Second, Jędruch demonstrates the extraordinary diversity of the Polish constitutional tradition in a wide variety of places and historical situations. Unlike many Polish commentators, he does not confine his attention to the Seym or Parliament of the old Polish-Lithuanian Commonwealth, to the famous and glorious but ineffective Constitution of 1791, or to the affairs of the interwar republic between 1918 and 1939. In the pre-partition period, he explores the workings of the provincial assemblies, of the self-governing cities, of the so-called ‘confederations’ with their astonishing right of legalized rebellion, and of the far-reaching autonomy granted to Poland’s large Jewish community. In the period of the Partitions, when most people might assume that Polish constitutionalism was completely abolished by the autocratic rule of Russia, Prussia, and Austria, he shows how it repeatedly re-emerged in new forms and new locations in Napolean’s Duchy of Warsaw, in the Tsar’s ‘Congress Kingdom,’ in the Prussian Duchy of Poznań, and in the Austrian Kingdom of Galicia.
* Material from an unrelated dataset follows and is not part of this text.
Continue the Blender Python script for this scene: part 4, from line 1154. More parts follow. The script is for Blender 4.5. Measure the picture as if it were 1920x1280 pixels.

In the twentieth century, he traces the long struggle against the authoritarian tendencies of the interwar Sanacja Regime, against the murderous onslaught of totalitarianism, and in the most recent phase after 1989, against the stubborn legacy of Communism.

I think it particularly welcome that Jędruch should have included a section on the Polish People’s Republic as part of the overall sequence. He aptly calls it ‘Making the Best of Stalin’s Worst.’ It is a tale worth telling, if only as a foil for what went before and what is coming after. Of course, and competent scholar would know that the Soviet-style, Communist structures which were imposed after 1945 were incompatible with everything associated with terms such as ‘constitution,’ ‘law,’ parliament,’ ‘election’, or ‘democracy.’ On the other hand, the dictatorship of the Communist Party, and of the Soviet comrades over their Polish underlings, was exercised behind a face of state institutions which used democratic-sounding slogans and which often misled the naiver sort of western political scientist. Without a knowledge of communist usage, it was easy to be deceived. The People’s Republic did possess a handsome constitution. It impressed all those who did not realize that the clause about the Communist Party’s ‘leading role’ rendered all its other clauses inoperative. There was a law of sort, but a sort that was totally dependent on political convenience. There was a Seym or parliament. It was a legislature which proposed, debated, and passed laws in a framework that was completely subordinate to the organs of Party control. There were popular elections at every level. But they were elections in which there was no real element of choice since the party pre-elected all candidates. There was widespread lip service to democracy, ‘the rule of the people.’ In reality, the people were systematically excluded from power. As the Polish saying went, genuine democracy bore the same resemblance to the ‘socialist democracy’ of the People’s Republic that a ‘chair’ bears to an ‘electric chair.’

Of course, one had to laugh. Yet as long as Communist dictatorship lasted, it was no joke. It was ruinous as it was oppressive. What is more, it deliberately distorted all that was best and most valued in the nation’s collective memory. Its baleful legacy will not be overcome in a day.

Like any historian, I have found many elements in Mr. Jędruch’s study that I would like to query and debate. But such questioning lies in the very nature of historical inquiry. The author has provided a fine exposé, amply supported with biographical portraits and textual appendices, which will permit his important subject to be far more widely questioned and debated than previously. We are in his debt.”